IV: Mobilising the role of institutional investors, notably pension funds

Nordic pension funds represent a largely untapped source of capital for Nordic venture capital funds with a long-term investment horizon. Likewise, the industry needs to mobilise capital from family offices and other professional investors.

Recommendation:

  • Identify the specific barriers to investment from the various groups of institutional investors (pension funds/insurance funds/family offices).

V: Nordic cooperation

We also see four specific areas of co-operation and joint action for the Nordic countries since most international investors perceive the Nordics or even the EU as one market:

  1. Learning from best practice: There is a large divergence in performance within the Nordic countries with respect to the role that the VC and other risk capital markets are playing and have played in creating new firms and boosting innovation. This should provide a source of experience to learn from and adopt best practice.
  2. Creating scale in the Nordic VC market: Existing programmes to boost innovation and funding to VC firms tend to have a national focus. This may hamper the development of a more Nordic and ultimately international scale of VC companies.
  3. Exploiting comparative advantage: The Nordic countries and regions excel in different parts of the eco-system around the VC universe. Rather than attempting to replicate all parts of this universe in each region, co-operation and specialisation could help create needed scale.
  4. Joint EU action in areas of common interest: Creating joint positions could increase impact on EU regulation affecting risk capital and VC markets. The aim could be to ensure that EU regulation focused on financial stability and creating an internal market does not inadvertently lead to high compliance costs for VC firms and related stakeholders out of proportion to the intended benefits. It is also of utmost importance to avoid obstacles for third countries investing into EU-based funds, as LPs, or directly in EU-based companies.
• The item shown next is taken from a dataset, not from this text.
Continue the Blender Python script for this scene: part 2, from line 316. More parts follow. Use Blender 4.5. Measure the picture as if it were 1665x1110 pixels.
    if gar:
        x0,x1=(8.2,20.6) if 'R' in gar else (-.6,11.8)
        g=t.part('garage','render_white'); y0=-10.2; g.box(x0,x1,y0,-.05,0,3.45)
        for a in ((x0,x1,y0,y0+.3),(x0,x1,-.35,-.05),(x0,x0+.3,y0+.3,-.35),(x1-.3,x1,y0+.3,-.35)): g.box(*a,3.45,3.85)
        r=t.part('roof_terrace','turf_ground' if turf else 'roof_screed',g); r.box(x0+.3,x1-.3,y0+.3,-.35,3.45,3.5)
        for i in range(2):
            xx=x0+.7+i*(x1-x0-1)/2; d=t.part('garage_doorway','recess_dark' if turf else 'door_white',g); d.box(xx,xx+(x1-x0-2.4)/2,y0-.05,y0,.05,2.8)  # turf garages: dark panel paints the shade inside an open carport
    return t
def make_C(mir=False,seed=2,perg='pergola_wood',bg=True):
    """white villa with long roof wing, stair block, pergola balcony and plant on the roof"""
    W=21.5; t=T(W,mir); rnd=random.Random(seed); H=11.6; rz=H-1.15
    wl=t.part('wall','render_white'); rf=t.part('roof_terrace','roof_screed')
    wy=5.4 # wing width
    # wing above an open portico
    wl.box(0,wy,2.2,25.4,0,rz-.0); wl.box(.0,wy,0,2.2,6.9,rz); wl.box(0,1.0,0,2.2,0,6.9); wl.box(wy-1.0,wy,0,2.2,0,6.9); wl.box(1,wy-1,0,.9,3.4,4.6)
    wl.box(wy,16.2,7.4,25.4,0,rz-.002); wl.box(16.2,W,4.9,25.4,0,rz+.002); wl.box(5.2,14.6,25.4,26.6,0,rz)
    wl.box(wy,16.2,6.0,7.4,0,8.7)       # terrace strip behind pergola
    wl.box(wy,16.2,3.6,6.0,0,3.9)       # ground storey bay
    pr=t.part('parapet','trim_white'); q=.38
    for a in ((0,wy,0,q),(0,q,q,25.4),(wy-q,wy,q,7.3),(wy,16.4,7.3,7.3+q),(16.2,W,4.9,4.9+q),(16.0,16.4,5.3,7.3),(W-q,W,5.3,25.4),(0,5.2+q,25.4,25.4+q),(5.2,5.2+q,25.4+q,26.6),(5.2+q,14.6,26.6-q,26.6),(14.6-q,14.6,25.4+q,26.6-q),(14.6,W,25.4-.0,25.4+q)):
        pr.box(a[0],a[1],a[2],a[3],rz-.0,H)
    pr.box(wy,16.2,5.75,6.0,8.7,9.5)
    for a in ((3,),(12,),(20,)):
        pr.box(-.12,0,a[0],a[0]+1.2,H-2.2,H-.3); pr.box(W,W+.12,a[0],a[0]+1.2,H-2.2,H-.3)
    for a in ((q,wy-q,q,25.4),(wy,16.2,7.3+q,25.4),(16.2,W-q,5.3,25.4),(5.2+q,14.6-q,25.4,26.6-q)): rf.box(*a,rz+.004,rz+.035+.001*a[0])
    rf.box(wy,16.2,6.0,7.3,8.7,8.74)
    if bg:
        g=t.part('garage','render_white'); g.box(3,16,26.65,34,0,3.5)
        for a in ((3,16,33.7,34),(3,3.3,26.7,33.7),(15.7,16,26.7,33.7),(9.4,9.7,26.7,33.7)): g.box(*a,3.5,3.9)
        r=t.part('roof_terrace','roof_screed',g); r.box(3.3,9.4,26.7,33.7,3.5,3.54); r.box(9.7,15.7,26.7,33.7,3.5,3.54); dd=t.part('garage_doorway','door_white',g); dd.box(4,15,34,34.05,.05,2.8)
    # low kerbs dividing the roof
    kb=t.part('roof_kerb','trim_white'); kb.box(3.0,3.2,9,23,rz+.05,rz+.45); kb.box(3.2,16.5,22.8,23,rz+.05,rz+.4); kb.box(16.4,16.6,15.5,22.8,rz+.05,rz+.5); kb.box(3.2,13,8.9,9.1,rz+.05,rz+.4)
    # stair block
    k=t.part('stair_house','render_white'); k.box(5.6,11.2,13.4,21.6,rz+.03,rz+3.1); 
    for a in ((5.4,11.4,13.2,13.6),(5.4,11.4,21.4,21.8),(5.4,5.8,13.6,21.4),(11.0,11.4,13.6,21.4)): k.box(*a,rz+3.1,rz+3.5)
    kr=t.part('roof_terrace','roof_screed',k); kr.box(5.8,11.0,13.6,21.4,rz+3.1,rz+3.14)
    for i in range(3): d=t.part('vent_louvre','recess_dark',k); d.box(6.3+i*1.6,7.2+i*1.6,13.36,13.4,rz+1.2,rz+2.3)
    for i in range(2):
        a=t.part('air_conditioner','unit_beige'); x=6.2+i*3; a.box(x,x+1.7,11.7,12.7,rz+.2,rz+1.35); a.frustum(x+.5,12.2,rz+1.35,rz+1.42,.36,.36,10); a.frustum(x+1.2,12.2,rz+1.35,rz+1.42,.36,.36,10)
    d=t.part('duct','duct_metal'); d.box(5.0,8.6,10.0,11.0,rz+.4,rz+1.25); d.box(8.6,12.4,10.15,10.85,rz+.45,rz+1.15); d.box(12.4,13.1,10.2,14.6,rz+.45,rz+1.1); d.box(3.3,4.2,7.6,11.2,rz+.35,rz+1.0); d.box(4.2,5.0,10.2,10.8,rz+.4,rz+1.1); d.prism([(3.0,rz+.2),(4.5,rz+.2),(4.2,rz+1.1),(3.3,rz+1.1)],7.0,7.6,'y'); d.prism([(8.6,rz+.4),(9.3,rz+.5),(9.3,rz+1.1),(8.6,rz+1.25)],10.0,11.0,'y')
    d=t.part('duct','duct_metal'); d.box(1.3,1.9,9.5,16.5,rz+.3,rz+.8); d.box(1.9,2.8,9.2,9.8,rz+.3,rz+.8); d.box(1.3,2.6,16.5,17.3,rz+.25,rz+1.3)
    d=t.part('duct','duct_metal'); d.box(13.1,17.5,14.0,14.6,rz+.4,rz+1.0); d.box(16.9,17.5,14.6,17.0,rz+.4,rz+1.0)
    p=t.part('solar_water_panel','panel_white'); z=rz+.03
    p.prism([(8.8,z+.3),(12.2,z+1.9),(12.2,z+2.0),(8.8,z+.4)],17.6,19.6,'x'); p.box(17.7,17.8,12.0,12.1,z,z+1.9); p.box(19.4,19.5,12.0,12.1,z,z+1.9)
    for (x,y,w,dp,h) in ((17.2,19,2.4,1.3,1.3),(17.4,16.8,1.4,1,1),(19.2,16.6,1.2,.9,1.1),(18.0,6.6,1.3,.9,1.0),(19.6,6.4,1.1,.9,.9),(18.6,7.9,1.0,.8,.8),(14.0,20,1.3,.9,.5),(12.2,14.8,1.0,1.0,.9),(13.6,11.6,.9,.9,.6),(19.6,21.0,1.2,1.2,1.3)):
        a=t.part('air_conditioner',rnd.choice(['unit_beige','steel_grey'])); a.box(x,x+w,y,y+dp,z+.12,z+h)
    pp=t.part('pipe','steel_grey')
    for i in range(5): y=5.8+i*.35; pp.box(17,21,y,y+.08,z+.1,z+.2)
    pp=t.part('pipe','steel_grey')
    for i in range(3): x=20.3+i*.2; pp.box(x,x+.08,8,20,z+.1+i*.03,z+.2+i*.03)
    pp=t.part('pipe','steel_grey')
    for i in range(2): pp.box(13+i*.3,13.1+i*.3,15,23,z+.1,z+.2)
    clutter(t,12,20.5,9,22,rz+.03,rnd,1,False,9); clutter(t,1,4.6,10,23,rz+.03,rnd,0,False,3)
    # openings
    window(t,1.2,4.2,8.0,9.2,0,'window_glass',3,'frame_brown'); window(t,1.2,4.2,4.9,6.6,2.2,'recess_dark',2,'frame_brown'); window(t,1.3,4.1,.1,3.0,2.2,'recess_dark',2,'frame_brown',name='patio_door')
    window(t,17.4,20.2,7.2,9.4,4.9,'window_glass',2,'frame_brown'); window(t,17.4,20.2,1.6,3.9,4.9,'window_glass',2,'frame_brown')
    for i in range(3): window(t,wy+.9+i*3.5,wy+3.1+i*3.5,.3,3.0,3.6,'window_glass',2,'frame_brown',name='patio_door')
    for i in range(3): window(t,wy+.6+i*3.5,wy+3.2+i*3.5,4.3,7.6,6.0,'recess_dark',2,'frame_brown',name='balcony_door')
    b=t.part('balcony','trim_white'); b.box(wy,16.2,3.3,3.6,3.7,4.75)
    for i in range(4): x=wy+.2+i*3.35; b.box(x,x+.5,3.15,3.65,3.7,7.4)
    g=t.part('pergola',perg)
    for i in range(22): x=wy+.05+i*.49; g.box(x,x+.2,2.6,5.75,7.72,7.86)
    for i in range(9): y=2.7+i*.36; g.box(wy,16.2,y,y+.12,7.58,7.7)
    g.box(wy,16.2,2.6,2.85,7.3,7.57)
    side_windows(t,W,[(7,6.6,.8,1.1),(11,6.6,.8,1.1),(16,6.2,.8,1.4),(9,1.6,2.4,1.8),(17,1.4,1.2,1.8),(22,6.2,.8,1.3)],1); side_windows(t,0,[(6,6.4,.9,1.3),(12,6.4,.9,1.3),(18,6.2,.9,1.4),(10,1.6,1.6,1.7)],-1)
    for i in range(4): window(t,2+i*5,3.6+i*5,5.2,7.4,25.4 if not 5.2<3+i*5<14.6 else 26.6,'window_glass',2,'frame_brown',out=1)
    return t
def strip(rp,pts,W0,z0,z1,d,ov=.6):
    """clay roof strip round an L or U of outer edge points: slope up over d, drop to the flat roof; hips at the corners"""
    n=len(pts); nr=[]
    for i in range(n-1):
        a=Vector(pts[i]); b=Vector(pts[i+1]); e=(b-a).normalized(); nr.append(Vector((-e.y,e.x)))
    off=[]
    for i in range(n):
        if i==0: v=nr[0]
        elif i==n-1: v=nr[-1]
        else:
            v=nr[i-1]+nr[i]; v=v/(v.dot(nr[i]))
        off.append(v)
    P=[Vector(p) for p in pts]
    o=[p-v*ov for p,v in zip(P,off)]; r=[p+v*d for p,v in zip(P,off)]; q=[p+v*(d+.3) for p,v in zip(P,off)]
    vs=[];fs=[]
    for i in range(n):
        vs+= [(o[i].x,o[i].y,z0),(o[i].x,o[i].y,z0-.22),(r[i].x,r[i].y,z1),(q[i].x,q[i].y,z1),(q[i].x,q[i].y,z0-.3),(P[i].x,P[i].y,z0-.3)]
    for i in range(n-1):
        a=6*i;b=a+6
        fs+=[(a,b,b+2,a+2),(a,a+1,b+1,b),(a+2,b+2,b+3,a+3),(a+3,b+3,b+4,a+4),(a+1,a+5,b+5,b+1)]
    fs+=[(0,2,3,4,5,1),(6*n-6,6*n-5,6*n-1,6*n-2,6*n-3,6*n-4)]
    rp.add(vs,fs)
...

The VC industry in conjunction with a strong ecosystem supporting risk capital investment has a strong potential in supporting growth and innovation. Countries and regions that can identify and invest in promising but risky firms have experienced higher growth rates in the past and all evidence suggests that this will continue in the future.
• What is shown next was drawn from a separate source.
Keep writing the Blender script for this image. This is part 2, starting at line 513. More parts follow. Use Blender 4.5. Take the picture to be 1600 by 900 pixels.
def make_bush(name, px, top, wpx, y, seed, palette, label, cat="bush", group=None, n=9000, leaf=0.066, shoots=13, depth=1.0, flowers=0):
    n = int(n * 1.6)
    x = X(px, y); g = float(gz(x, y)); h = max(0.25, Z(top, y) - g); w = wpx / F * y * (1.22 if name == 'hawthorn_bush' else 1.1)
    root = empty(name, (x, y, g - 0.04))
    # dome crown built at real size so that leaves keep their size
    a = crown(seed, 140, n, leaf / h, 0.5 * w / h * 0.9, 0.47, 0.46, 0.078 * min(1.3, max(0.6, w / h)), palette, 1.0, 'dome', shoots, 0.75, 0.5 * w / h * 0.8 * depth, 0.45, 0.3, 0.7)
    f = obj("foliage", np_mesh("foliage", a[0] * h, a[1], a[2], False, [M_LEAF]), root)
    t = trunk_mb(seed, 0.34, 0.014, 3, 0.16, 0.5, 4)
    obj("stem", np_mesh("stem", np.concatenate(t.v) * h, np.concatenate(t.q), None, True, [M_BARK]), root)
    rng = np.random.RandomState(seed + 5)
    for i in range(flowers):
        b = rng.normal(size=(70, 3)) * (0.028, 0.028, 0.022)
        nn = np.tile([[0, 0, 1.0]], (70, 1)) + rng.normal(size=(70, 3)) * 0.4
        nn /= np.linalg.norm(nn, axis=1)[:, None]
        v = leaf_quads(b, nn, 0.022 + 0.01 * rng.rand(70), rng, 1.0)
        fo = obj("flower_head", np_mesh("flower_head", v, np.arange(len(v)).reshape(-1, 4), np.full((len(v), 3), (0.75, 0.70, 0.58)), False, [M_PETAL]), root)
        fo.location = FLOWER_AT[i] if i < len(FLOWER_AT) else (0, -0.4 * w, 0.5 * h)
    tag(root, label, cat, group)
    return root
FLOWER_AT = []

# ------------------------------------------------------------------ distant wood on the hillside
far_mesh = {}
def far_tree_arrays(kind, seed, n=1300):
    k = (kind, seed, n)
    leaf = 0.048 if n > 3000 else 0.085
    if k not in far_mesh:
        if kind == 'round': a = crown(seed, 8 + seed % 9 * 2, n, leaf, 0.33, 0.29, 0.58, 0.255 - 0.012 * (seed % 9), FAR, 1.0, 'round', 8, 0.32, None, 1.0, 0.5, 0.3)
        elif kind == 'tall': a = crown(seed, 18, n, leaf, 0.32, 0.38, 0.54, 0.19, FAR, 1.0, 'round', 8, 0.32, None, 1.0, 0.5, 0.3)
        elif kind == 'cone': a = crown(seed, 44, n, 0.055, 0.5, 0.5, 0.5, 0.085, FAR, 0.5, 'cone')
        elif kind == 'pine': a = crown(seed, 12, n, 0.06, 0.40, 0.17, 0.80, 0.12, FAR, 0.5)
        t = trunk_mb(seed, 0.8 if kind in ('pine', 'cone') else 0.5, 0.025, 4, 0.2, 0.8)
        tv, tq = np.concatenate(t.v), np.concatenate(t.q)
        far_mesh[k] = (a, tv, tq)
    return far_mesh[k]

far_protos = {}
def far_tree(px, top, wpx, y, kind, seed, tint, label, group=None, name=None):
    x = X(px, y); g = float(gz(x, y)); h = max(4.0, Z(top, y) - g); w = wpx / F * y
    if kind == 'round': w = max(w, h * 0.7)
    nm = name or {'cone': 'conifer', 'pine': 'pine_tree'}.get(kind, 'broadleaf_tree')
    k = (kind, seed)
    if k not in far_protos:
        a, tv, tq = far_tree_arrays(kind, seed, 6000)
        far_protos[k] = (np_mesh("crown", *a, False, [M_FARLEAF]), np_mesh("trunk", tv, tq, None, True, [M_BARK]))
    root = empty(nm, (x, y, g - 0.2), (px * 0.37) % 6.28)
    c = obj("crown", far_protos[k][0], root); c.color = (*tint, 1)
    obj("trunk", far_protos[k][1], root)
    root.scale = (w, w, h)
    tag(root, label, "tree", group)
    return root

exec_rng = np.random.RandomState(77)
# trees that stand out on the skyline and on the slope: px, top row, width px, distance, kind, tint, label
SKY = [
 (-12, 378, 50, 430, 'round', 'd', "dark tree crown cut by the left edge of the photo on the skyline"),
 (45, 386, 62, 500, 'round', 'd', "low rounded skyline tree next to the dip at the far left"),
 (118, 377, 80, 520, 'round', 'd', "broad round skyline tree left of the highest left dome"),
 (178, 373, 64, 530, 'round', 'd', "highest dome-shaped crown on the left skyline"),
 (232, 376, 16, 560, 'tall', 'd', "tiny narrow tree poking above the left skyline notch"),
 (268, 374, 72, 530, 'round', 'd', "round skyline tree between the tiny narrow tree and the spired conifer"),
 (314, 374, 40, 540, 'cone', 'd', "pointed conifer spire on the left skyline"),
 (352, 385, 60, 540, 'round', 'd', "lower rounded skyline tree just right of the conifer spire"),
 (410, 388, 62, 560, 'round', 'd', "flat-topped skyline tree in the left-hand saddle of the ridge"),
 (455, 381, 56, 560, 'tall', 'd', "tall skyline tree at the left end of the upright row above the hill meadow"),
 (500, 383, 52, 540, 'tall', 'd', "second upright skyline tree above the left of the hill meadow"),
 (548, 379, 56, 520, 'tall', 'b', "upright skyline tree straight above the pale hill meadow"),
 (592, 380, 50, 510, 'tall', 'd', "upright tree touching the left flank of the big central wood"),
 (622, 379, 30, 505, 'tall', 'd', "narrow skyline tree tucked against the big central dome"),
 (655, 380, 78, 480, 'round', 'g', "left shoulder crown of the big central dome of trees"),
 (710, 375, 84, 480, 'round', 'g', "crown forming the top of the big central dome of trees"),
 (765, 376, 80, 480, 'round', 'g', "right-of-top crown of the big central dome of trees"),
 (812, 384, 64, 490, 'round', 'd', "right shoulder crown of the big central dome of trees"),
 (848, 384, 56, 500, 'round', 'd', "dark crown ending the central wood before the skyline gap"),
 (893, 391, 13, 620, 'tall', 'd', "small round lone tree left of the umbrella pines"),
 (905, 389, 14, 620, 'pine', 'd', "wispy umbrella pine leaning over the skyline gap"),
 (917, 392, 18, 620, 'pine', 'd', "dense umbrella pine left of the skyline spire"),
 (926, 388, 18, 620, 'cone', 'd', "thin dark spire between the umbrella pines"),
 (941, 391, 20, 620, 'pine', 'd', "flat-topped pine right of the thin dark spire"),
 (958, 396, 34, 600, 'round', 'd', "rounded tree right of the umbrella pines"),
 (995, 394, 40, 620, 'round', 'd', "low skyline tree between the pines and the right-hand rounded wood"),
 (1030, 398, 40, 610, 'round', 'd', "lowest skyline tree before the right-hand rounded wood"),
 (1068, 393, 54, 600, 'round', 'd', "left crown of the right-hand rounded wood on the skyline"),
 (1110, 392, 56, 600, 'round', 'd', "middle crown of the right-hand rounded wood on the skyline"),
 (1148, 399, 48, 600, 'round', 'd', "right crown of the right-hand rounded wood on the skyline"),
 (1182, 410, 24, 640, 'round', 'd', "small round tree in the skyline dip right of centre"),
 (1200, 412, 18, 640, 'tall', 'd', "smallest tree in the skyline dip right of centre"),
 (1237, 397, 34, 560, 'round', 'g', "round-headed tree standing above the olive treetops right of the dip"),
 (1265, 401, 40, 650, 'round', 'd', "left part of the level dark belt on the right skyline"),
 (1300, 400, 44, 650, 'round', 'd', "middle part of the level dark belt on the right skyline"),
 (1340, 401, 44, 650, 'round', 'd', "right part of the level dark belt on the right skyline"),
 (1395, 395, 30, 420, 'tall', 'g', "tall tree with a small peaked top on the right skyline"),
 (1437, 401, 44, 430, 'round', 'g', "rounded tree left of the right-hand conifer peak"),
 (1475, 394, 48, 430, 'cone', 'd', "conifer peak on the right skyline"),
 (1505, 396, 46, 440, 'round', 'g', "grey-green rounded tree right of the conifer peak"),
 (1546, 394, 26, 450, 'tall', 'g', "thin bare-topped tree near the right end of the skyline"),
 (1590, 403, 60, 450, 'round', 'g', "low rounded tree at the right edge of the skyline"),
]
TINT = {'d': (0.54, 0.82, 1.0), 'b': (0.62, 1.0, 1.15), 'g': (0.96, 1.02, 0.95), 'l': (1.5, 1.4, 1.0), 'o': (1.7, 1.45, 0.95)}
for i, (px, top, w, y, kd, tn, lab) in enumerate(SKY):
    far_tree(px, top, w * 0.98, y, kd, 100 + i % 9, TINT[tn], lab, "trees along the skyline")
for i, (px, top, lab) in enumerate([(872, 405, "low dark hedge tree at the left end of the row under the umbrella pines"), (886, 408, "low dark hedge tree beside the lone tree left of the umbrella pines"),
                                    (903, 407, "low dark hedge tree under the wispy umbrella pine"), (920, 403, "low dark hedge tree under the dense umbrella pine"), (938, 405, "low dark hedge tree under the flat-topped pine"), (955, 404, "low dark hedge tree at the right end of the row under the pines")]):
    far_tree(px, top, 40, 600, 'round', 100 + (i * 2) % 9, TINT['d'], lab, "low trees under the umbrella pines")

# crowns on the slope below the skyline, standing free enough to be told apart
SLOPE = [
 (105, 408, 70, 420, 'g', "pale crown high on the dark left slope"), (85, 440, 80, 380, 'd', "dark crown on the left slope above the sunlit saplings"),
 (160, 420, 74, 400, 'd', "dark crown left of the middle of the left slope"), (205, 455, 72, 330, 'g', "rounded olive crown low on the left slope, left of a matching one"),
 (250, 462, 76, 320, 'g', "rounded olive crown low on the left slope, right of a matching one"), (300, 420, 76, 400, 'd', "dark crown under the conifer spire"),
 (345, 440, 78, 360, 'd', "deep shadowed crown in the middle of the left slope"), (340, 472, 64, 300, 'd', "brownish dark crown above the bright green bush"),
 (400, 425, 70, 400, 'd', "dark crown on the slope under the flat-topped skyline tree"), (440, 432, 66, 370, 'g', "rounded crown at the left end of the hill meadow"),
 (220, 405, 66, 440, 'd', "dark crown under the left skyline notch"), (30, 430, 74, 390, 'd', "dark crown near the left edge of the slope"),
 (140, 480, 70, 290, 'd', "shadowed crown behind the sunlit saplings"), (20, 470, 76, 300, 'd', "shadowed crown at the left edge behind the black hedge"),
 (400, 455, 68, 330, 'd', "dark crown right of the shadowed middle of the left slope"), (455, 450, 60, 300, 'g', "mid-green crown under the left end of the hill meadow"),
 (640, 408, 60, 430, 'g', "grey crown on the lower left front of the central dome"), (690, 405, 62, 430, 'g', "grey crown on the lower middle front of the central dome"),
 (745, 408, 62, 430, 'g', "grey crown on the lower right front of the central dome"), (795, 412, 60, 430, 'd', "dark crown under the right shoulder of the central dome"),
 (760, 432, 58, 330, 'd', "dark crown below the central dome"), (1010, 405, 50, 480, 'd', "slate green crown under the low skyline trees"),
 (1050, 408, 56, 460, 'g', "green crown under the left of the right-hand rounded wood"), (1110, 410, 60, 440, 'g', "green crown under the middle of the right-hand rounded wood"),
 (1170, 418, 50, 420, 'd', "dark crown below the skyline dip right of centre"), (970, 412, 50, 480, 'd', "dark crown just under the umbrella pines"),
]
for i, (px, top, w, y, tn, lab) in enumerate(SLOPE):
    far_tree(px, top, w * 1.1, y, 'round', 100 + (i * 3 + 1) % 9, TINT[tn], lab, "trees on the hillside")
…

The Nordic region has both the potential and need for a stronger VC industry. The policies needed to drive that development are well identified and all the Nordic countries can step up their performance, but it requires long-term commitment.
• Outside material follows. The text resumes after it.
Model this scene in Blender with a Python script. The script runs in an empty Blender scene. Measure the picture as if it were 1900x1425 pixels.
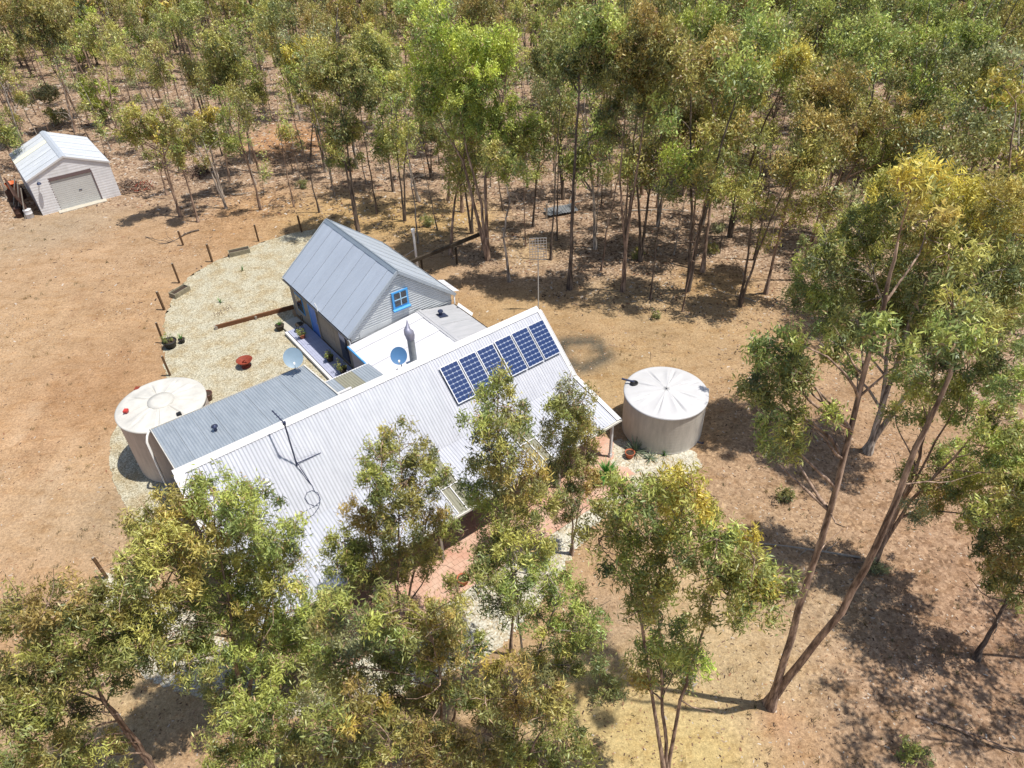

As a conclusion, we suggest that the focus should be on realizing the long-term potential of the Nordic VC markets. We are about to exit the period of easy money and mountains of liquidity and it is likely that evaluations of business cases will be tougher at a global level. A more solid, specialized and diversified VC sector with the ability to scale companies internationally and operating increasingly across borders will be better equipped to meet this challenge and deliver long term gains in line with potential.